WIMBLEDON, ENGLAND, JUNE 28, 1997 IN HER LONG-DELAYED DEBUT, VENUS WILLIAMS COULDN'T LIVE UP TO HER OWN BILLING
A first week of rain did Mother Wimbledon no good. Day after
day, tennis's grandest dame burrowed under cover, peeking out at
the plunking puddles, taking blow after blow from an impatient
world. Tear up the grass! Throw a dome over the tournament!
Shove it into the Thames! cried the complainers. Nearly three
days passed with no play, and Mother Wimbledon limped into
Saturday praying for sun and a savior. What it got was a sky
sliding from black to gray to the sickly beige of an English
smile. What it got, when tennis finally began, was Venus Williams.
She was like nothing Wimbledon had ever seen. Ranked 59th in the
world and with nary a tournament title to her credit, the
17-year-old Williams made her debut at the All-England Lawn
Tennis Club with the subtlety of a crashing space station. With
Williams's Monday match washed all the way to Saturday, the
British press gorged itself on Sister from Another Planet
morsels: Venus's girlhood practices in Compton, Calif., dodging
bullets; her refusal, as a Jehovah's Witness, to celebrate her
own birthday; and, of course, her clattering headful of
beads--green, purple and white, in honor of the tournament.

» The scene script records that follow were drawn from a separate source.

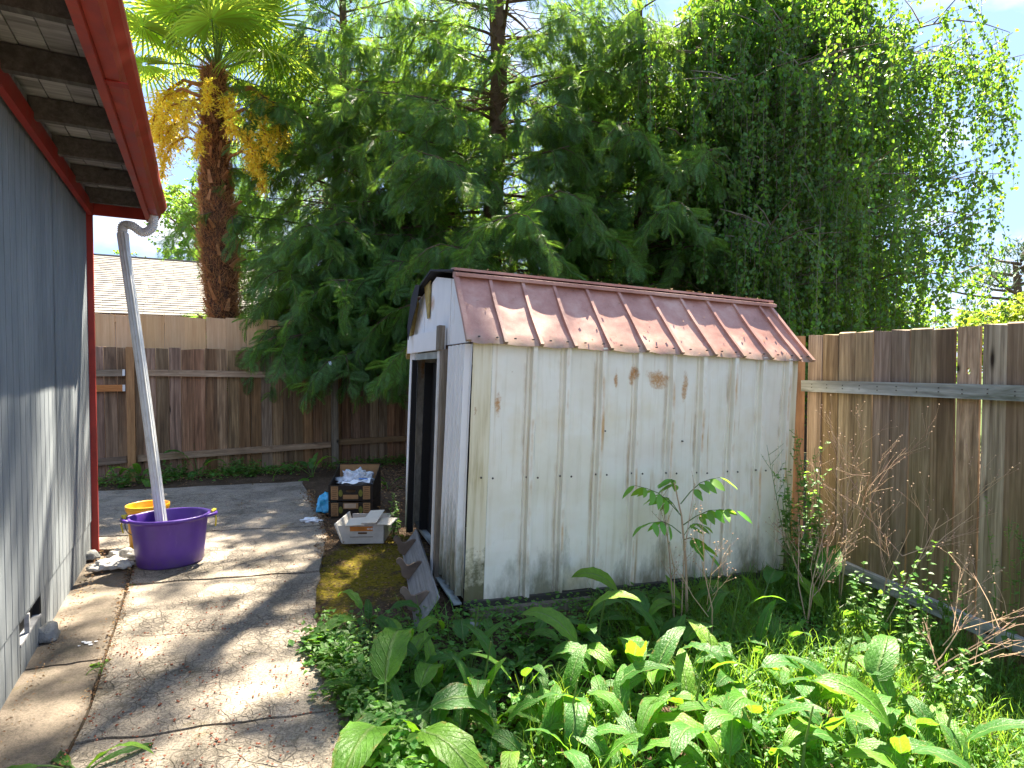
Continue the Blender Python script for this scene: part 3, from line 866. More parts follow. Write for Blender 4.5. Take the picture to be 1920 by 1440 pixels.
# ------------------------------------------------------------------ metal shed (local x = along the long wall, y = depth, z = up)
SL, SW = 2.58, 1.9
SA = Vector((-.297, 3.55, .0))
shed = thing('garden_shed', 'white metal garden shed with rust streaks and a ribbed red-brown barn roof', 'shed', SA, (0, R(2.3), R(20.5)))
EZ, BZ, PZ = 1.67, 2.09, 2.20
BV = .30
ribs = [.125, .425, .66, .92, 1.195, 1.47, 1.73, 2.0, 2.26, 2.5]
def shed_panel(u0, u1, z0, z1, last=False, seed=0):
    prof = [(u0, 0), (u0 + .008, .004), (u1 - .072, .002), (u1 - .066, -.010), (u1 - .060, .002), (u1 - .046, .002), (u1 - .038, -.030), (u1 - .010, -.032), (u1 - .003, .006), (u1, .006)]
    if last: prof = [(u0, 0), (u1, 0)]
    # subdivide the flat
    pr = []
    for i, (a, b) in enumerate(prof):
        pr.append((a, b))
        if i + 1 < len(prof) and prof[i + 1][0] - a > .1:
            for k in range(1, 6):
                pr.append((a + (prof[i + 1][0] - a) * k / 6, 0))
    N = 22; V = []; Q = []; W = len(pr)
    for j in range(N + 1):
        z = z0 + (z1 - z0) * j / N
        for a, d in pr:
            nse = mnoise.noise(Vector((a * 3.2, z * 2.2, seed * .4)))
            bul = .012 * nse + .004 * mnoise.noise(Vector((a * 9, z * 7, seed)))
            if 0 < j < 3: bul += .006 * mnoise.noise(Vector((a * 30, 0, seed)))
            edge = 1 if j in (0, N) else 1
            wob = .004 * mnoise.noise(Vector((seed * 3.1, z * 2.5, 1)))
            V.append((a + wob * (a > u0 + .01), d + bul * (1 if u0 + .01 < a < u1 - .005 else .6) * edge, z))
    Q = [(j * W + i, j * W + i + 1, (j + 1) * W + i + 1, (j + 1) * W + i) for j in range(N) for i in range(W - 1)]
    m = MB(); m.addq(V, Q, uv=[(u1 - v[0], v[2]) for v in V]); return m
shed_panel(0.0, .125, .07, EZ - .01, True, 0).build('corner_panel', M['shed_cream'], shed, smooth=True)
for i in range(len(ribs) - 1):
    shed_panel(ribs[i] + .0005, ribs[i + 1], .07 + .004 * (i % 3), EZ, False, i + 1).build('wall_panel', M['shed_white'], shed, smooth=False)
shed_panel(2.5005, SL, .08, EZ, True, 20).build('corner_panel', M['shed_cream'], shed, smooth=True)
m = MB(); m.box((SL / 2, -.012, .05), (SL + .01, .03, .045)); m.build('base_rail', M['screw'], shed)
# screws across the middle
m = MB()
for i, u in enumerate(ribs):
    for du in (-.045, .02):
        m.lathe([(0, -.0), (.007, -.0), (.006, .004), (0, .005)], 8)
        v = m.v[-1]; v2 = v.copy(); v2[:, 0] = v[:, 0] + u + du; v2[:, 1] = -.004 - v[:, 2] - (.016 if du > 0 else 0) - (.014 if du > 0 else 0); v2[:, 2] = v[:, 1] + .83 + .004 * math.sin(i * 5)
        m.v[-1] = v2
for (u, z) in ((.93 + .0, 1.12), (1.55, 1.05)):
    m.box((u, -.006, z), (.009, .012, .009))
m.build('screws', M['screw'], shed, kind='stuff')
# back and far walls, floor
m = MB(); m.box((SL / 2, SW - .01, (EZ + .07) / 2), (SL - .01, .012, EZ - .09)); m.build('back_wall', M['shed_white'], shed)
m = MB(); m.prism([(.006, .07), (SW - .02, .07), (SW - .02, EZ), (SW - BV, BZ), (SW / 2, PZ), (BV, BZ), (.006, EZ)], SL - .03, SL - .018, 'x'); m.build('end_wall', M['shed_white'], shed)
m = MB(); m.box((SL / 2 + .02, SW / 2, .085), (SL - .08, SW - .05, .03)); m.build('floor', M['floor_sheet'], shed)
# front (gable) wall at x = 0 : corrugated piece beside the corner
def corrug(v0, v1, z0, z1, n, parent=shed, mat='shed_white', dep=.022, base=-.004):
    m = MB(); prof = []; w = (v1 - v0) / n
    for i in range(n):
        a = v0 + i * w
        prof += [(a, 0), (a + w * .45, 0), (a + w * .55, -dep), (a + w * .9, -dep)]
    prof.append((v1, 0)); V = []; N = 8
    for j in range(N + 1):
        z = z0 + (z1 - z0) * j / N
        for a, d in prof: V.append((base + d - .006 * math.sin(z * 2 + a * 3), a, z))
    W = len(prof)
    Q = [(j * W + i, j * W + i + 1, (j + 1) * W + i + 1, (j + 1) * W + i) for j in range(N) for i in range(W - 1)]
    m.addq(V, Q, uv=[(.5, v[2]) for v in V]); return m
corrug(.004, .50, .09, EZ - .02, 5, dep=.034).build('corrugated_panel', M['shed_gable'], shed)
m = MB(); m.box((-.035, .26, .055), (.05, .50, .010)); m.build('sill_track', M['floor_sheet'], shed)
# door posts : grey wood cap on a white strip, leaning a little
m = MB(); m.hexa([(-.07, .55, .0), (-.07, .50, .0), (.0, .50, .0), (.0, .55, .0), (-.06, .60, EZ - .04), (-.06, .53, EZ - .04), (.0, .53, EZ - .04), (.0, .60, EZ - .04)])
m.build('door_jamb', M['post_grey'], shed, fixn=True)
m = MB(); m.hexa([(-.078, .60, .02), (-.078, .551, .02), (-.03, .551, .02), (-.03, .60, .02), (-.068, .655, EZ - .05), (-.068, .602, EZ - .05), (-.03, .602, EZ - .05), (-.03, .655, EZ - .05)])
m.build('door_edge_strip', M['white_metal'], shed, fixn=True)
# far side of the opening: strip of wall, door panel, rubber seal
corrug(1.62, 1.895, .06, EZ, 2).build('corrugated_panel', M['shed_gable'], shed)
m = MB(); m.box((-.03, 1.64, .82), (.05, .03, 1.50)); m.build('seal_strip', M['black'], shed)
m = MB(); m.box((.12, 1.46, .82), (.025, .26, 1.45)); m.build('sliding_door', M['black'], shed)
m = MB(); m.box((.16, 1.18, .82), (.03, .14, 1.45)); m.build('inner_door_panel', M['dark_panel'], shed)
m = MB(); m.box((.9, .80, .8), (.02, 1.35, 1.4)); m.build('interior_shade_sheet', M['black'], shed)  # black sheet added to keep the shed interior dark
m = MB(); m.box((.46, 1.56, .83), (.84, .02, 1.44)); m.build('interior_shade_sheet', M['black'], shed)  # second added black sheet, hides the back wall so the opening stays dark
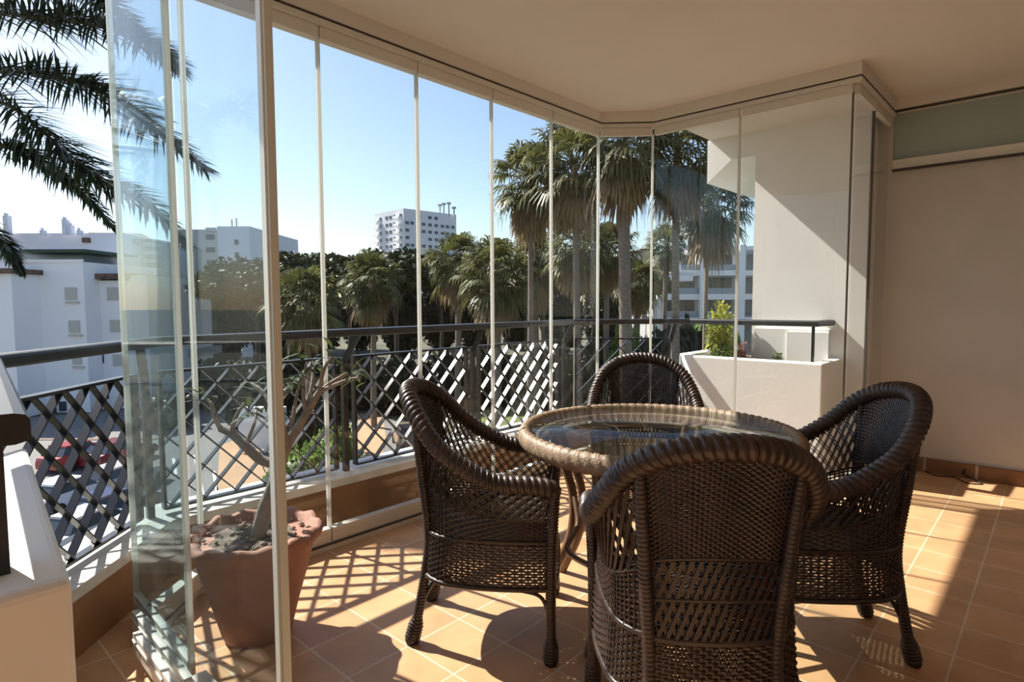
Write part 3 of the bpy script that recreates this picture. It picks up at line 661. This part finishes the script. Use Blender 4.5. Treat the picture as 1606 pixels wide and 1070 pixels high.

She presented, all in all, a wonderful show of mindless
arrogance. Sitting next to her 15-year-old sister, Serena, at a
press conference before her first match, Venus serenely answered
questions about her father and coach, Richard, who had
inexplicably stayed home; about her slow emergence on the tour,
her visit to the Tower of London, her declarations that she and
Serena will one day battle it out for No. 1. She responded to
charges of cockiness--Brenda Schultz-McCarthy reported last week
that Venus had said, "Don't touch me" at the net during an
earlier tournament--by saying, "I don't hold great
conversations. Actually, I don't hold conversations at all."
Asked if she could save U.S. tennis, she said, "Yes, I think
so." Asked if she admired any other players, she said, "No, I
don't."
Such talk set up Saturday's first-round match against
91st-ranked Magdalena Grzybowska of Poland as a routine
trouncing. With her mother, Oracene, and Serena watching, Venus
unrolled a 6-4, 2-0 lead in the sweet confines of Court No. 1,
forehand booming, serve at 114 mph, beads jangling. Grzybowska
evened things at 2-all in the second, but Venus pushed her to
break point and seemed ready to put things away. Serena, face
hidden by a sheet of white beads herself, pulled out A Tale of
Two Cities and began to read. "I read the other one, Great
Expectations, but I like this one better," Serena said after the
match.
Grzybowska hammered an overhead smash, then hit an inventive
drop shot to hold serve and go up 3-2. Serena put her book away.
Venus fell apart. Grzybowska, never intimidated by Venus's
power, began ripping backhands deep and down the line. Venus's
serve crumbled. She kept hitting the ball to that laser
backhand. She lost seven straight games, and she suddenly looked
lost. Early in the third set Venus went lunging for a shot and
ended up facedown on the turf. Three times in the third she had
Grzybowska down break point at love and couldn't convert. By the
time it was over, 4-6, 6-2, 6-4, Williams stood revealed as a
huge talent with little idea of how to adjust to an opponent or
adversity. "I was surprised," Grzybowska said. "I don't know why
she was playing like that. My backhand is my best shot."
Grzybowska met Williams at the net, curious to hear something
outrageous. Williams said nothing. Later, players kept coming to
Grzybowska, full of joy and congratulations. "It was very
funny," Grzybowska said. "Because of all the stuff in the
newspapers about her... I guess everybody thought it was too
much."
It stayed that way for one more day. VENUS OUT OF ORBIT!
screamed one Sunday headline. VENUS HAS TUMBLED BACK DOWN TO
EARTH crowed another. Williams didn't seem to care. "It's my
first Wimbledon," she said. "There will be many more."